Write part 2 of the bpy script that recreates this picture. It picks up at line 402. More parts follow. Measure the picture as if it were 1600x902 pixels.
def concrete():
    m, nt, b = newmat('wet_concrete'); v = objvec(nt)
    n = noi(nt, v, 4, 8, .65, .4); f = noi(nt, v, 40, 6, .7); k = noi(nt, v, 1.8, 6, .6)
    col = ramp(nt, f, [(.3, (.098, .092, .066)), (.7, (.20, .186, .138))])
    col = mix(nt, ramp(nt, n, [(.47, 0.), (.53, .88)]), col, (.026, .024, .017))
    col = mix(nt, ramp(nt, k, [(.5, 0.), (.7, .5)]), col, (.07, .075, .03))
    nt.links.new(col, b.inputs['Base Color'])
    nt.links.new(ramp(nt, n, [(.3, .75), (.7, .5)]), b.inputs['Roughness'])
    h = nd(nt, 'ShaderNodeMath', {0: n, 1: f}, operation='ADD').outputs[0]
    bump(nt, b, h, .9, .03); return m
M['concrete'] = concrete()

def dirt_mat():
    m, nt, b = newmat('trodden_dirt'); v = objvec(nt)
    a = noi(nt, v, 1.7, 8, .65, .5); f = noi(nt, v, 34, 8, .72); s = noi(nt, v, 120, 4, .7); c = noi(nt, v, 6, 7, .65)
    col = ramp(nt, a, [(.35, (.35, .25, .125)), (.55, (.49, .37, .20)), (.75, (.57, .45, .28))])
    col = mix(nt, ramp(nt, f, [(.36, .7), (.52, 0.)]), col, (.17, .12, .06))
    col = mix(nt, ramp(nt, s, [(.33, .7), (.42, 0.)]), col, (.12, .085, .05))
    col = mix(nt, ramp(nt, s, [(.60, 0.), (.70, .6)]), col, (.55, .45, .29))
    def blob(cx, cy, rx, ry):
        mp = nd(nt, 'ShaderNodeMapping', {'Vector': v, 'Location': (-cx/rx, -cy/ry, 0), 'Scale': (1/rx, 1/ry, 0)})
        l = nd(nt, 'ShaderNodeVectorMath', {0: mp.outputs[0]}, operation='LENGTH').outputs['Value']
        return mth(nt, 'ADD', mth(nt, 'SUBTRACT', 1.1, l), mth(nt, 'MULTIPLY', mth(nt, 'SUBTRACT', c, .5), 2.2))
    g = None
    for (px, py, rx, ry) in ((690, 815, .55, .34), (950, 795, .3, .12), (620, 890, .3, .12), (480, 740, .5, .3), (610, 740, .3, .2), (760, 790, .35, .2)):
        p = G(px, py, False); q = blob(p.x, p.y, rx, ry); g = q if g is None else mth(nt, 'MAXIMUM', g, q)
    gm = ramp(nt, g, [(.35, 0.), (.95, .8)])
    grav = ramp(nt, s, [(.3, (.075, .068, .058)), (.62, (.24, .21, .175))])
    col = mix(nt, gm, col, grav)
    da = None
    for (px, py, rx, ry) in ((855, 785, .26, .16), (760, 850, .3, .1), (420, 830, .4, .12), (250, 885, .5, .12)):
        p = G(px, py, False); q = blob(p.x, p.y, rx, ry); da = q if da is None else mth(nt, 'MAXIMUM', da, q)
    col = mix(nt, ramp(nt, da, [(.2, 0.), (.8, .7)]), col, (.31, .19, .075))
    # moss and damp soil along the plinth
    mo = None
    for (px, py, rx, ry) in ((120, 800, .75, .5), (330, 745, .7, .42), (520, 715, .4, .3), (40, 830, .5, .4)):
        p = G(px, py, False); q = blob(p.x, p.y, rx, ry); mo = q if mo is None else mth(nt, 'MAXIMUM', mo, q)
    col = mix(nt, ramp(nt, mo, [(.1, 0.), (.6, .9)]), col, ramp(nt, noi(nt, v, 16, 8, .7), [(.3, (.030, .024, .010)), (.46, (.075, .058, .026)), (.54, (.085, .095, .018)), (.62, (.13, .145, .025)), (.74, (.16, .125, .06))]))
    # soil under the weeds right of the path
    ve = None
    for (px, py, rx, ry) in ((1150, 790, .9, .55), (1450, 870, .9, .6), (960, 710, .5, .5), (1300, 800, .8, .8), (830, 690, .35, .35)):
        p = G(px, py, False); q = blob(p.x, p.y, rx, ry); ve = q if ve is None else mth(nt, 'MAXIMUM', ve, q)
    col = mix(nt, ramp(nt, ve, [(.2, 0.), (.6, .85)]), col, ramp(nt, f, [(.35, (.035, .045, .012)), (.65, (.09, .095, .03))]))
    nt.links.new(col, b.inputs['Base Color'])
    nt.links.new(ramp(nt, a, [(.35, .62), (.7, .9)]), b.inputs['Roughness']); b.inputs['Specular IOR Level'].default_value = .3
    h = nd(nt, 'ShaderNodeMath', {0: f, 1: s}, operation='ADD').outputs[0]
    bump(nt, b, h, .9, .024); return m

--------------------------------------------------

◆ **AIM**:
Write out the listing's lines exactly, from its first line through the line that contains "M['concrete'] = concrete()", and stop there.

◆ **EXERCISE OUTPUT**:
Write part 2 of the bpy script that recreates this picture. It picks up at line 402. More parts follow. Measure the picture as if it were 1600x902 pixels.
def concrete():
    m, nt, b = newmat('wet_concrete'); v = objvec(nt)
    n = noi(nt, v, 4, 8, .65, .4); f = noi(nt, v, 40, 6, .7); k = noi(nt, v, 1.8, 6, .6)
    col = ramp(nt, f, [(.3, (.098, .092, .066)), (.7, (.20, .186, .138))])
    col = mix(nt, ramp(nt, n, [(.47, 0.), (.53, .88)]), col, (.026, .024, .017))
    col = mix(nt, ramp(nt, k, [(.5, 0.), (.7, .5)]), col, (.07, .075, .03))
    nt.links.new(col, b.inputs['Base Color'])
    nt.links.new(ramp(nt, n, [(.3, .75), (.7, .5)]), b.inputs['Roughness'])
    h = nd(nt, 'ShaderNodeMath', {0: n, 1: f}, operation='ADD').outputs[0]
    bump(nt, b, h, .9, .03); return m
M['concrete'] = concrete()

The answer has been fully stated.